Dès lors, la barrière à laquelle on se heurte, c’est de faire que les gens se lèvent pour leurs droits. Amelia Boynton Robinson a donc soulevé la nécessité pour un mouvement organisé de pouvoir rendre aux gens leur dignité et leur fierté, car ils ne se lèveront que pour une cause qu’ils savent être juste. S’ils n’en sont pas conscients, ils ne bougeront pas, où seulement par rage, ce qui peut avoir des conséquences pires que l’inaction.

Cet enjeu sous-jacent à tout le voyage de Mme Robinson, notamment lors de sa conférence de presse au Centre d’accueil de la presse étrangère, à la Maison de la Radio, et de sa séance de dédicace à la librairie Présence africaine, s’est retrouvé au cœur du débat sur Fréquence Paris Pluriel, où elle était invitée à l’émission de politique africaine Tam-Tam. Elle rappela que les efforts des racistes avaient été de catégoriser les Noirs en tant qu’esclaves afin qu’ils ne puissent se considérer d’égal à égal avec les Blancs et qu’ils s’identifient à l’exploitation dont ils étaient victimes. Mme Robinson évoqua l’histoire occultée de l’Afrique, l’origine de la civilisation européenne et américaine qui était passée par la vallée du Nil et l’Egypte noire, comme l’a révélé l’historien sénégalais Cheikh Anta Diop, mais aussi les 3000 inventions de Noirs-Américains qui ont contribué au développement des Etats-Unis, comme le réfrigérateur et le feu tricolore. Il y a un besoin de vérité historique pour pouvoir mener une bataille politique qui dépasse la corruption ambiante et l’air du temps.

Son passage à l’AG de Solidarité & Progrès

Sa visite à l’Assemblée générale de Solidarité & Progrès, devant un public ayant déjà en esprit ou en actes l’engagement politique de changer la France, fut décisive. Elle rappela que la liberté n’est pas acquise d’avance. C’est une condition mentale intérieure à chacun et le devoir de chacun est de la rendre possible pour tous. Elle raconta comment Selma avait basculé en 1963, lorsque, après avoir participé à une messe en mémoire de son mari, S.W. Boynton - figure locale du combat pour les droits civiques - des centaines de personnes avaient perdu leur emploi pour avoir honoré celui qui avait défié l’autorité. Ces gens se croyaient jusqu’alors à l’abri, menant une vie modeste et normale ; ils avaient un travail, une maison et ne demandaient rien à personne. Mais ce jour-là, lorsqu’ils se sont rendus compte au plus profond d’eux-mêmes qu’ils étaient traités comme des esclaves, ils devinrent des militants.

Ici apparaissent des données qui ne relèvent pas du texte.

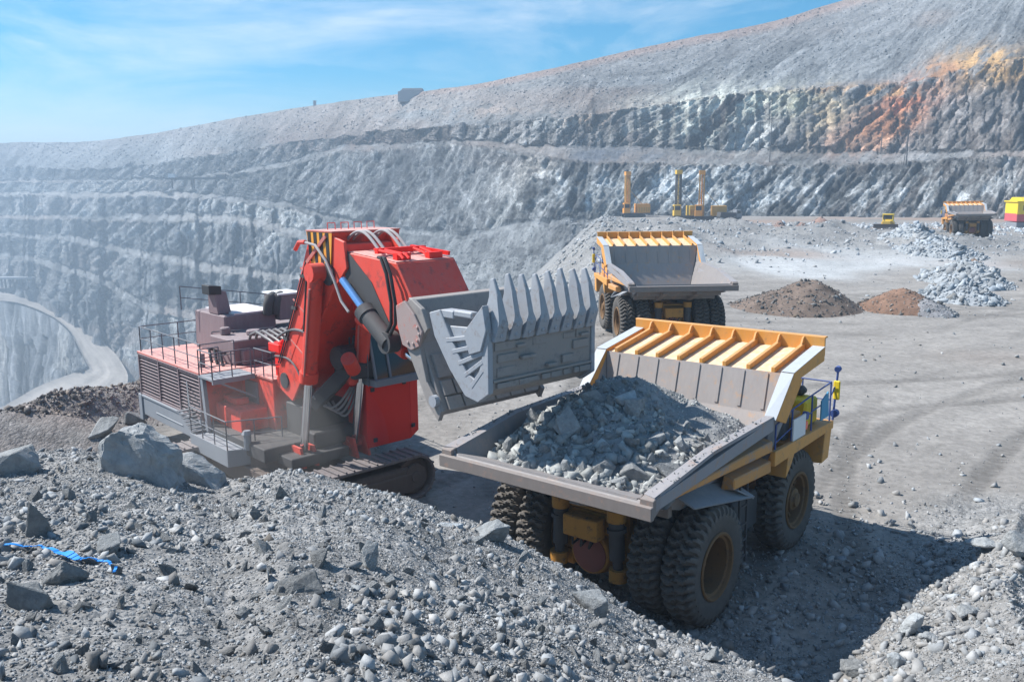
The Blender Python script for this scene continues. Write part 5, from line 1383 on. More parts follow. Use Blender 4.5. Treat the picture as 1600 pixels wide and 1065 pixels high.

Amelia Boynton Robinson à l’assemblée générale de Solidarité & Progrès le 20 octobre 2007

Son ultime message fut de conseiller à tous de profiter de la sortie de son livre en français, Le combat des Noirs aux Etats-Unis, aux Editions Duboiris, pour apprendre l’Histoire de la bouche de ceux qui l’ont faite. Car si vous croyez encore que quelqu’un d’autre viendra se battre à votre place lorsque l’injustice vous frappera, conclut cette infatigable militante de 96 ans, en lisant son livre, vous changerez de manière de penser et d’agir.